Scripture itself argues for the necessity of doctrinal preaching, Allison said. In the pastoral epistles, Paul admonishes Timothy and Titus to be faithful in teaching sound doctrine. Allison said ministerial students must realize that one of their main concerns is to follow Paul’s words and teach biblical doctrine from the pulpit.

“Sound doctrine is a keystone of a healthy church,” he said. “One of the marks of the true church must be sound doctrine. This is particularly important for you as current and future leaders of the church because church leaders must be about the business of sound doctrine…If you are going to be qualified for the office of elder, you must, as the overseer or bishop or elder, you must be able to teach this sound doctrine.”

“We teach sound doctrine [to] encourage people and then we also must be able to refute false doctrine when it appears in our churches.”

Allison proposed what he termed “expository-doctrinal preaching” that addresses a doctrine by summarizing systematically the relevant texts of Scripture and bringing them to bear on the question “What are we to believe, do, and be today with regard to [this] doctrine?”

Doctrinal sermons should integrate biblical, systematic and exegetical theology, while considering church history and philosophy as it relates to the doctrine being expounded. Such sermons must also show the difference the doctrine is to make in believer’s lives, he said.

Allison pointed out that doctrinal preaching is not to be substituted for the verse-by-verse teaching and preaching of Scripture that should be the staple of every pastor’s preaching fare week in and week out. Doctrinal-expository preaching should supplement it, he said.

In addition to preaching and teaching doctrine during the Sunday morning sermon each week, the pastor should seek other opportunities to teach it, Allison said.

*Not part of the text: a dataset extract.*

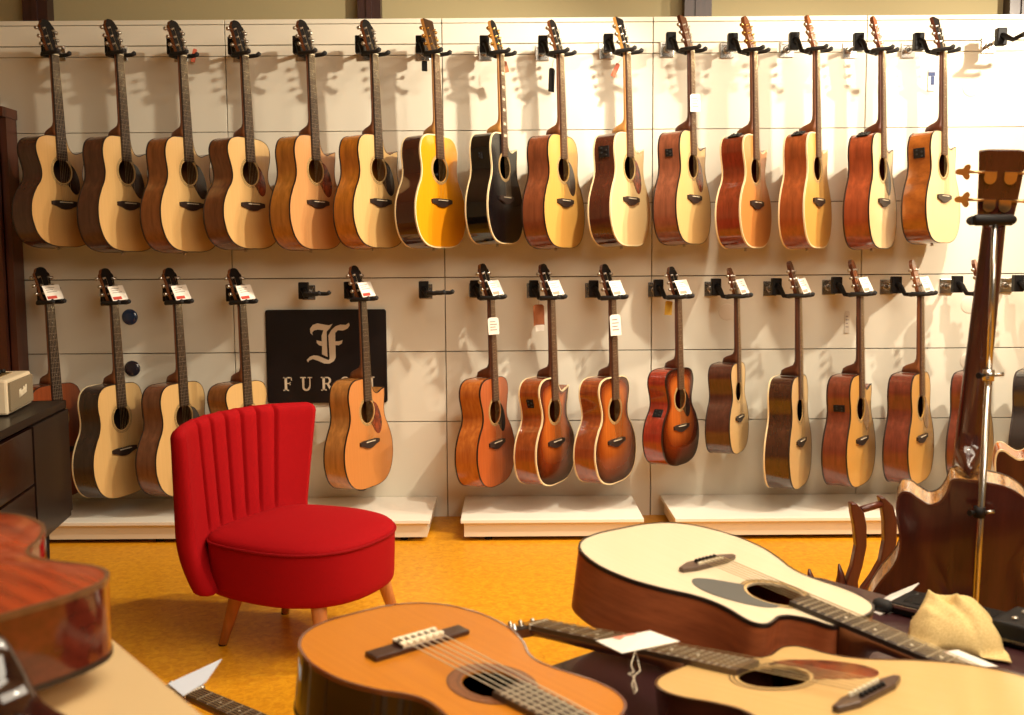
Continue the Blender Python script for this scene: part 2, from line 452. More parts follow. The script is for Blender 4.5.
        if near:
            for i in range(strings):
                mb = MB(); mb.lathe([(.0036, .0), (.004, .003), (.0022, .0055)], Matrix.Translation((-.0265+.0106*i, -.0085, sz-.0125)) @ Matrix.Rotation(PI/2, 4, 'X'), 10)
                mb.build('bridge_pin', BLACK, br)
    # --- strings
    sw = .0355 if not classical else .043
    for i in range(strings):
        q = i/(strings-1)-.5
        thick = .00055+.0004*(1-i/(strings-1)) if near else .0006
        if classical: thick = .0009
        x0, x1 = q*sw, q*(.056 if not classical else .065)
        mb = MB()
        path = [(x0, -.0115, .003), (x1, -.0150, sz)]
        if near: path.append((x1, -.0085, sz-.012))
        hx = math.copysign(.018, q)
        path = [hf(hx, ts[min(len(ts)-1, abs(int(i-strings/2+ (.5 if q > 0 else 0))) % 3)], -.008)]+path
        mb.tube(path, thick, 5 if near else 3, 0)
        sm = STRING if not classical else (stringmat or NYLON)
        mb.build('string', sm, root)
    # --- pickguard
    if pick is not None:
        pp = []
        a0, a1 = R(-68), R(42)
        for j in range(13):
            a = a0+(a1-a0)*j/12; pp.append((hole[0]+(hr+.006)*math.cos(a), hole[1]+(hr+.006)*math.sin(a)))
        if pickshape == 'tear':
            ext = [(.058, .037), (.078, .024), (.098, -.006), (.111, -.042), (.113, -.076), (.102, -.104), (.082, -.114), (.060, -.102), (.040, -.078)]
        else:
            ext = [(.064, .042), (.078, .012), (.096, -.05), (.108, -.10), (.104, -.135), (.085, -.145), (.06, -.125), (.040, -.085)]
        kk = .88 if kind == 'om' else 1
        pp = [pp[i] for i in range(len(pp))]+[(x*kk, hole[1]+z*kk) for x, z in ext]
        arc_, rest = pp[:13], pp[13:]
        rest = [arc_[-1]]+rest+[arc_[0]]; sm_ = []
        for i in range(len(rest)-1):
            p0, p1, p2, p3 = rest[max(0, i-1)], rest[i], rest[i+1], rest[min(len(rest)-1, i+2)]
            for k_ in range(5):
                t = k_/5
                sm_.append(tuple(.5*(2*p1[a]+(p2[a]-p0[a])*t+(2*p0[a]-5*p1[a]+4*p2[a]-p3[a])*t*t+(3*p1[a]-p0[a]-3*p2[a]+p3[a])*t**3) for a in (0, 1)))
        pp = arc_[:-1]+sm_
        mb = MB(); mb.prism(pp, lambda a, b, h: (a, h, b), -.0003, -.0014, 0); mb.build('pickguard', pick, root)
    # --- preamp in the bass-side rib (viewer's left)
    if preamp:
        zt = ztail+L*preamp[0]
        best = min(range(n), key=lambda i: abs(P[i][1]-zt)+(10 if P[i][0] > 0 else 0))
        x, z = P[best]; p, q = P[best-2], P[(best+2) % n]
        t = Vector((q[0]-p[0], 0, q[1]-p[1])).normalized(); nn = Vector((t.z, 0, -t.x))
        if nn.x > 0 and preamp[0] < .9: nn = -nn
        Mx = Matrix((nn, Vector((0, 1, 0)), t)).transposed()
        mb = MB(); mb.box((x+nn.x*.002, depth*.44, z+nn.z*.002), (.006, preamp[1], preamp[2]), 0, Mx)
        pa = mb.build('preamp_panel', BLACK, root, bevel=.001)
        for j in range(4):
            mb = MB(); cpos = Vector((x, depth*.44, z))+nn*.006+t*((j-1.5)*preamp[2]*.2)+Vector((0, (-.25 if j % 2 else .2)*preamp[1], 0))
            mb.tube([cpos-nn*.002, cpos+nn*.004], .004, 8); mb.build('preamp_knob', RUBBER, pa)
    ps_ = 3.6 if pinmat is RUBBER else 1
    mb = MB(); mb.tube([(0, depth*.45, ztail+.001), (0, depth*.45, ztail-.004), (0, depth*.45, ztail-.009), (0, depth*.45, ztail-.009-.003*ps_**.8)], [.006*ps_, .0060*ps_, .0075*ps_, .005*ps_], 14)
    mb.build('end_pin', pinmat, root)
    return root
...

Allison recommended that ministers teach doctrine in Sunday evening sermons, Sunday school classes, Wednesday night and small-group Bible studies.

Allison said expository-doctrinal preaching should have three effects on individual congregation members: It should create sound belief and thinking in them, it should form godly practice in them that goes beyond mere external conformity, and it should built in them a character of impassioned integrity.

“This is not only about thinking rightly and acting correctly, but the believer’s passions and affections should be turned toward seeing the supremacy of Christ,” he said. “When this happens, I have made this particular doctrine my own.”